Listed records:
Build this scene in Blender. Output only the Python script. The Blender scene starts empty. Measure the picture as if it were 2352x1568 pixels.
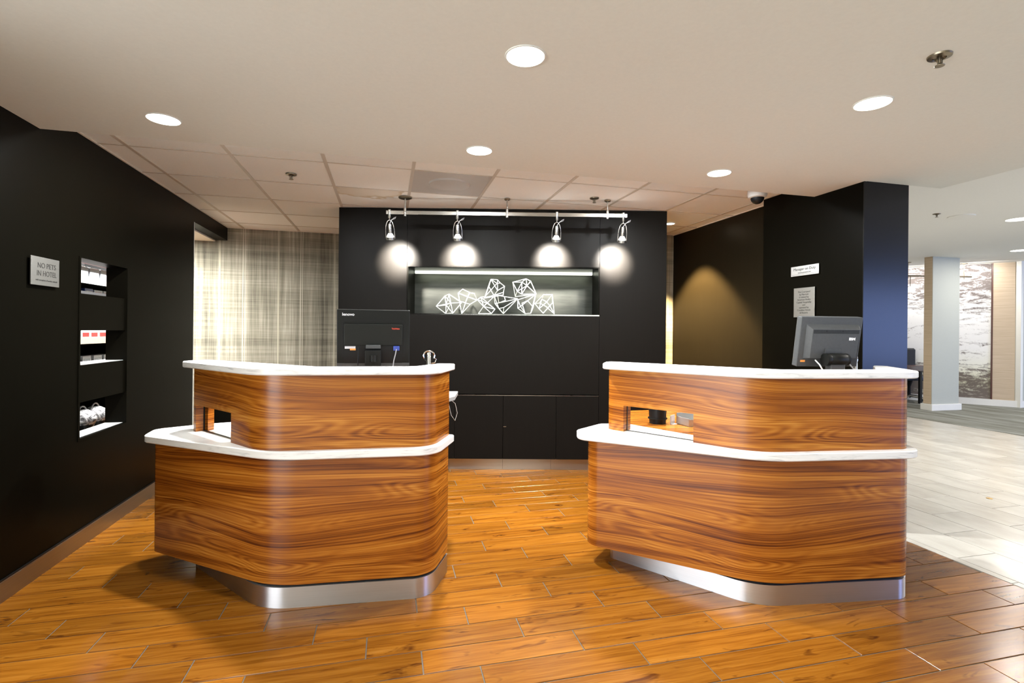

--

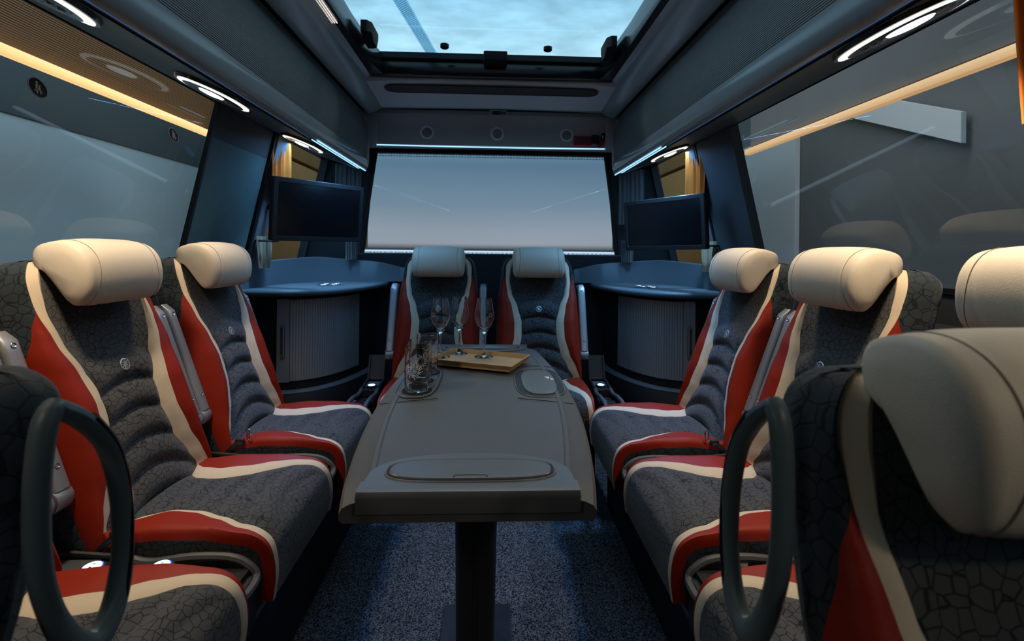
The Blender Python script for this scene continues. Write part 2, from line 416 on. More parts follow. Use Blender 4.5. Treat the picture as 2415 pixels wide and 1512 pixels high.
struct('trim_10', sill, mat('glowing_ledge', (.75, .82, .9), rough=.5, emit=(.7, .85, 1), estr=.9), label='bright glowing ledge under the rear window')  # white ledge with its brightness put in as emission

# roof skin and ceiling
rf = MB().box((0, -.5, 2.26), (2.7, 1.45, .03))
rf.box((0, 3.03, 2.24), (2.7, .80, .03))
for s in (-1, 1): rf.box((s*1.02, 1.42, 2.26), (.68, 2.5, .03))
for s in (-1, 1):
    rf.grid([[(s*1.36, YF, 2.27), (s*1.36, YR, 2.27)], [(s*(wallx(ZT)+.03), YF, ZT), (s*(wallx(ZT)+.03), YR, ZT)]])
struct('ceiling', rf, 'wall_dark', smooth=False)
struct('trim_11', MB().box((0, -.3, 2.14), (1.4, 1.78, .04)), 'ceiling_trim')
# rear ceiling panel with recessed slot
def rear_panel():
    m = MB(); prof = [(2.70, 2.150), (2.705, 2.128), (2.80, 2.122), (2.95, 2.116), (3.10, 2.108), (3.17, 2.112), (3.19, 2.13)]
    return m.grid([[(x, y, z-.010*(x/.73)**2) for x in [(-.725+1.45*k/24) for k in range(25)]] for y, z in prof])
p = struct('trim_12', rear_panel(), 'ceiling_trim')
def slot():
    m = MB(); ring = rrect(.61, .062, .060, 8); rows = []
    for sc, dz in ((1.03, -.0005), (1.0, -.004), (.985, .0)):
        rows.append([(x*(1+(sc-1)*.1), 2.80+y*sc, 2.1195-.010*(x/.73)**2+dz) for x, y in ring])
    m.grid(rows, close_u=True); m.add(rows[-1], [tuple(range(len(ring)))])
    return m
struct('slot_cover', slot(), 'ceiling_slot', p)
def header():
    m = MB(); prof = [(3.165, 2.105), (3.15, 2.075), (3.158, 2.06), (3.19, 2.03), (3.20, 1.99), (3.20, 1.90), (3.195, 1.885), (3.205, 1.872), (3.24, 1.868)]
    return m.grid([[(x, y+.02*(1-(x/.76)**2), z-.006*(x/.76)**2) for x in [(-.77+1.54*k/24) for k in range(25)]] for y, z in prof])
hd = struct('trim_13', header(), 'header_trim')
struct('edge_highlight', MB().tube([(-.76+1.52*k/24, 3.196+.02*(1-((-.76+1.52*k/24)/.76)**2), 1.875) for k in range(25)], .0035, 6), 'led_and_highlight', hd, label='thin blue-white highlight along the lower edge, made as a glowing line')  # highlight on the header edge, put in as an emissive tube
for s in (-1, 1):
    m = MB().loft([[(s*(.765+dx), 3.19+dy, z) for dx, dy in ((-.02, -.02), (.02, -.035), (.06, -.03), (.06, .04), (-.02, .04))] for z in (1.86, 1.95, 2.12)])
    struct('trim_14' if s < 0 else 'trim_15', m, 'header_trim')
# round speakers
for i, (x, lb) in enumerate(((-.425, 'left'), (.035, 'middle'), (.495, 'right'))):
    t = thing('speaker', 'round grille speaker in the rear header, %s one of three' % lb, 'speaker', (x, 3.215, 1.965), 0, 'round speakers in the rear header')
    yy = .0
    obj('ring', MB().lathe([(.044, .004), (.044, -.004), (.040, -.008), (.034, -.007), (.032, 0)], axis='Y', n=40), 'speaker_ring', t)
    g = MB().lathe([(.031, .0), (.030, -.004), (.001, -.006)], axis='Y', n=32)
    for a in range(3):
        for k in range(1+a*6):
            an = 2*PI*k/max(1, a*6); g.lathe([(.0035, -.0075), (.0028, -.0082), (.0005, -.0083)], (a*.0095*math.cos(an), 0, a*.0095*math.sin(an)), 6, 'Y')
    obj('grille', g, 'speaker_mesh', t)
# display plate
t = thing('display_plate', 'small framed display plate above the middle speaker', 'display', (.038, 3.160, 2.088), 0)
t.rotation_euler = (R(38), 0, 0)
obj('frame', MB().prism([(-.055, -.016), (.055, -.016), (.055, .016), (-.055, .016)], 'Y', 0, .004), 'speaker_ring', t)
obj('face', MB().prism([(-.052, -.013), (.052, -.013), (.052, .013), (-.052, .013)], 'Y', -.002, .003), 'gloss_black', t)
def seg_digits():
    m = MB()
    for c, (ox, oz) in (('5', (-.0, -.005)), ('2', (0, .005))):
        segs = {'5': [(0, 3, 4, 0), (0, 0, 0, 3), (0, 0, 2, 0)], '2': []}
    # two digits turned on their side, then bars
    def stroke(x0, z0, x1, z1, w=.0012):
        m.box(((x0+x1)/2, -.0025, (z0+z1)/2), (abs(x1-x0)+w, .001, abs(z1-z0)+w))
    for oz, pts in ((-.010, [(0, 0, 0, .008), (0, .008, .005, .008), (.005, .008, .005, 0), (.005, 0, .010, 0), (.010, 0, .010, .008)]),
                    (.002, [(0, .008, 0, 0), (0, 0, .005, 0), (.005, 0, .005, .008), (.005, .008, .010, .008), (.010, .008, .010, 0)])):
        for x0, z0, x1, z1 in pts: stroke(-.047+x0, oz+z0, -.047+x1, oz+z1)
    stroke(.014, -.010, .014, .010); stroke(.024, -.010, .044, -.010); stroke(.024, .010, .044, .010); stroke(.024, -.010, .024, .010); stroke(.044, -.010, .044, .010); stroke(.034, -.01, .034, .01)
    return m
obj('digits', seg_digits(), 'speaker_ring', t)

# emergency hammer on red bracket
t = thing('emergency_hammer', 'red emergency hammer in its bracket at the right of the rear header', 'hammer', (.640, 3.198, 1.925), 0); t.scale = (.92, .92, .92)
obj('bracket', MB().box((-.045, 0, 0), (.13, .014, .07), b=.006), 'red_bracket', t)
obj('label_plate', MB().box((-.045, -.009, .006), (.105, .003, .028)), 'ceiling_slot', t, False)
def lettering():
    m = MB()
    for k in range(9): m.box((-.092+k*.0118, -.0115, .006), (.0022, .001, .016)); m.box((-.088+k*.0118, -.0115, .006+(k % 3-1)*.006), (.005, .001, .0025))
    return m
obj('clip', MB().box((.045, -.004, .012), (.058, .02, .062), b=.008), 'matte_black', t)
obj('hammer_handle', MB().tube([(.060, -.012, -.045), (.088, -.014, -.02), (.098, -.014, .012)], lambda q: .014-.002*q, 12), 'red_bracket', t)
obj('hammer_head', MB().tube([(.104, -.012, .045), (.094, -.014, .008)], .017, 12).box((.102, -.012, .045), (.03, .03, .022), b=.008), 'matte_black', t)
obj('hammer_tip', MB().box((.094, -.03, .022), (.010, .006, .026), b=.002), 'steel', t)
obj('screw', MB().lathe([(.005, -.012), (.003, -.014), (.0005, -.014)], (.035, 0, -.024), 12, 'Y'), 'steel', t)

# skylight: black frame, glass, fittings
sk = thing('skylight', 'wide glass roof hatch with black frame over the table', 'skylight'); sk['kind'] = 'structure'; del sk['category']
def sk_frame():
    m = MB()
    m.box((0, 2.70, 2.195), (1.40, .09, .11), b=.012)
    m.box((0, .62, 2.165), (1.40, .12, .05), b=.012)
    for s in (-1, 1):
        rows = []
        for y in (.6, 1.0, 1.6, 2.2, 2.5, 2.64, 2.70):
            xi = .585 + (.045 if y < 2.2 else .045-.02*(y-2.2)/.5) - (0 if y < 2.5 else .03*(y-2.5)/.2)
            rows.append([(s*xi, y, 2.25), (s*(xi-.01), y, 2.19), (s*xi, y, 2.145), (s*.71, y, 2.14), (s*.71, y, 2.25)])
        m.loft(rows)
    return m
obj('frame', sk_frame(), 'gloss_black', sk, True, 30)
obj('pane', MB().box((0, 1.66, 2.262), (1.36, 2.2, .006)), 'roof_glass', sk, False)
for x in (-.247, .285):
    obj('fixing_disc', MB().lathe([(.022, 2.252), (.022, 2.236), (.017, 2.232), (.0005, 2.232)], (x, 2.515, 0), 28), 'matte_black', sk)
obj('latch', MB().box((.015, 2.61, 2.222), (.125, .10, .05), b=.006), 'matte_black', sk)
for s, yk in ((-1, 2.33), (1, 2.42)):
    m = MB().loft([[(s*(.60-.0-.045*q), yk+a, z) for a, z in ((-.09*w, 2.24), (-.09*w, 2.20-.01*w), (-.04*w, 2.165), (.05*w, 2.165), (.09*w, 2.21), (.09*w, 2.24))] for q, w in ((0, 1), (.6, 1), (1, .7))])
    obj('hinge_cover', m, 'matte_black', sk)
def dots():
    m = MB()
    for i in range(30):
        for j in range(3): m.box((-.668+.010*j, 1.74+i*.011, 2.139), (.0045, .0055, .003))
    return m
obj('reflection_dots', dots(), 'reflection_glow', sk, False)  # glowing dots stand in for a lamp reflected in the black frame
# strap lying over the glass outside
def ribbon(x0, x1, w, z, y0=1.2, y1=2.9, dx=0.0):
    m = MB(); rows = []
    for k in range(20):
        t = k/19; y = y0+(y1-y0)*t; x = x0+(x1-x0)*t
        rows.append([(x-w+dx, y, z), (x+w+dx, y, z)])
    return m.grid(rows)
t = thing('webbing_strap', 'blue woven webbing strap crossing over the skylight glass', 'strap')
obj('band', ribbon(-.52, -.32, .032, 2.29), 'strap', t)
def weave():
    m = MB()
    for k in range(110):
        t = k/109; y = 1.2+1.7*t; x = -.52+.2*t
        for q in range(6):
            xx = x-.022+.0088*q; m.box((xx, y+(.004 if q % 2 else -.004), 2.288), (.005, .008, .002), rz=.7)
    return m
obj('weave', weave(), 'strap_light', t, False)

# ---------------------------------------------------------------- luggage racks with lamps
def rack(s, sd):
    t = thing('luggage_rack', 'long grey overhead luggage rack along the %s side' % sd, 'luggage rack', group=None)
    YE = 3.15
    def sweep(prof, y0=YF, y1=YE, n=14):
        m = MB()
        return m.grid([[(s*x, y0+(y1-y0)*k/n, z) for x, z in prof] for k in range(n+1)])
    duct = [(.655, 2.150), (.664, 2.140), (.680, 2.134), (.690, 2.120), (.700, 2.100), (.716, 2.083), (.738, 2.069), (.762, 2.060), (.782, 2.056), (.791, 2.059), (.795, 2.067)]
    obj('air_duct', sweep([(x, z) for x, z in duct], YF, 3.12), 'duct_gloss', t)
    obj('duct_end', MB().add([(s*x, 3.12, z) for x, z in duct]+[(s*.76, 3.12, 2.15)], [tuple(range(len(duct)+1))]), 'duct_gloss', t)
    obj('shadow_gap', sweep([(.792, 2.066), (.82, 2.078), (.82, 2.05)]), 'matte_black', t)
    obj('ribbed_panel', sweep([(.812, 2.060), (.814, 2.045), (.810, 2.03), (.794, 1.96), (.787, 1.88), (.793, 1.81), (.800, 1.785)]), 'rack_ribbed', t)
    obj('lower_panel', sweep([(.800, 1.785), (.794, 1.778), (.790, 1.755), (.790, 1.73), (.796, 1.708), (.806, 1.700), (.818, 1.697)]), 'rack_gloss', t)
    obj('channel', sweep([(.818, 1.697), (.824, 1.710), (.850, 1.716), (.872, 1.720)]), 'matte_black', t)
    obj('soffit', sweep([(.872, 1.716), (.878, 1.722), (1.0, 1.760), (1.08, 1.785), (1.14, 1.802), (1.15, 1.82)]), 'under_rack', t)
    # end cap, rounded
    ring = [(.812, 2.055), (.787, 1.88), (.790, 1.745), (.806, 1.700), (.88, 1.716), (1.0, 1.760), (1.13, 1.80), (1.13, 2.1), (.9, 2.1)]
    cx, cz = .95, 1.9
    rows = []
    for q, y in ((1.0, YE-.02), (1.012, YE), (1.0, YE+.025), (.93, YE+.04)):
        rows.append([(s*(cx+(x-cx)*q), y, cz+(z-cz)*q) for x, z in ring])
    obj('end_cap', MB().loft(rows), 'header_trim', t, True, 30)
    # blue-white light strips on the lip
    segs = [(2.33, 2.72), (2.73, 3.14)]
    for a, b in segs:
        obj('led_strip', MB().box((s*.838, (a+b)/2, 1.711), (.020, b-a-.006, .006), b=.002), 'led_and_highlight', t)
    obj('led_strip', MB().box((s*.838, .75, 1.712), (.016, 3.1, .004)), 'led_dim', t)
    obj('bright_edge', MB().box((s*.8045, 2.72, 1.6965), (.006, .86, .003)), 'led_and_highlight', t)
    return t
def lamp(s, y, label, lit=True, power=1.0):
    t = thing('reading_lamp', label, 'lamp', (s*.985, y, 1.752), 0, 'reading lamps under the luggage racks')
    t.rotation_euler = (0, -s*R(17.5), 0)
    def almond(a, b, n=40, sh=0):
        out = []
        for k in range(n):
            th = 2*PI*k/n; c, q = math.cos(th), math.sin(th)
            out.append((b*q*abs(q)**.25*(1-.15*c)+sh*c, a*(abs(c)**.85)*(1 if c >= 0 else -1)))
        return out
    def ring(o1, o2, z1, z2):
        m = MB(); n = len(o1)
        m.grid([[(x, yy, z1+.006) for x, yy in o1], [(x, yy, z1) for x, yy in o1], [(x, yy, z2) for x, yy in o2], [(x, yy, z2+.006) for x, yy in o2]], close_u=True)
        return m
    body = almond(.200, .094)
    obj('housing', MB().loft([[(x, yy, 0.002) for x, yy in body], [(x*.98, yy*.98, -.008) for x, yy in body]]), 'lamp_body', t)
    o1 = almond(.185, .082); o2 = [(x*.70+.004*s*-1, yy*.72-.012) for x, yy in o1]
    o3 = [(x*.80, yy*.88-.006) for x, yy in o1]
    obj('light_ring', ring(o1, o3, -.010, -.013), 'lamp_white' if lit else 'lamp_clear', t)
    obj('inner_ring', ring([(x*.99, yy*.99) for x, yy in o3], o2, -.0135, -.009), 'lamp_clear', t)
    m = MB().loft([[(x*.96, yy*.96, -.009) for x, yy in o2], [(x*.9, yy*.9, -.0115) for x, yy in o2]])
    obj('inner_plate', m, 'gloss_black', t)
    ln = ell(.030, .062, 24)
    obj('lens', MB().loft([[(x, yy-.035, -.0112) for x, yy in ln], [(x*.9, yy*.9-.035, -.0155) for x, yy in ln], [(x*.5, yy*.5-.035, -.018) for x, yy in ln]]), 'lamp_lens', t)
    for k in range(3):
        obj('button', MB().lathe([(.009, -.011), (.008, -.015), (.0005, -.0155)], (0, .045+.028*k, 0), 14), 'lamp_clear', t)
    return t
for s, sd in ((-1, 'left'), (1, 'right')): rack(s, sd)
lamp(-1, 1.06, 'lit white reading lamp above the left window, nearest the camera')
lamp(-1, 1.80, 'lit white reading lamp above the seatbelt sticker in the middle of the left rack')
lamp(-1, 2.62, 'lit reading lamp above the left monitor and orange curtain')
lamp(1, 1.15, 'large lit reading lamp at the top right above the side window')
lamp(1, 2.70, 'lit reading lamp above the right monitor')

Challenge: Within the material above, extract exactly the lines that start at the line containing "The Blender Python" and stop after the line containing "the rear window')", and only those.

Answer:
The Blender Python script for this scene continues. Write part 2, from line 416 on. More parts follow. Use Blender 4.5. Treat the picture as 2415 pixels wide and 1512 pixels high.
struct('trim_10', sill, mat('glowing_ledge', (.75, .82, .9), rough=.5, emit=(.7, .85, 1), estr=.9), label='bright glowing ledge under the rear window')  # white ledge with its brightness put in as emission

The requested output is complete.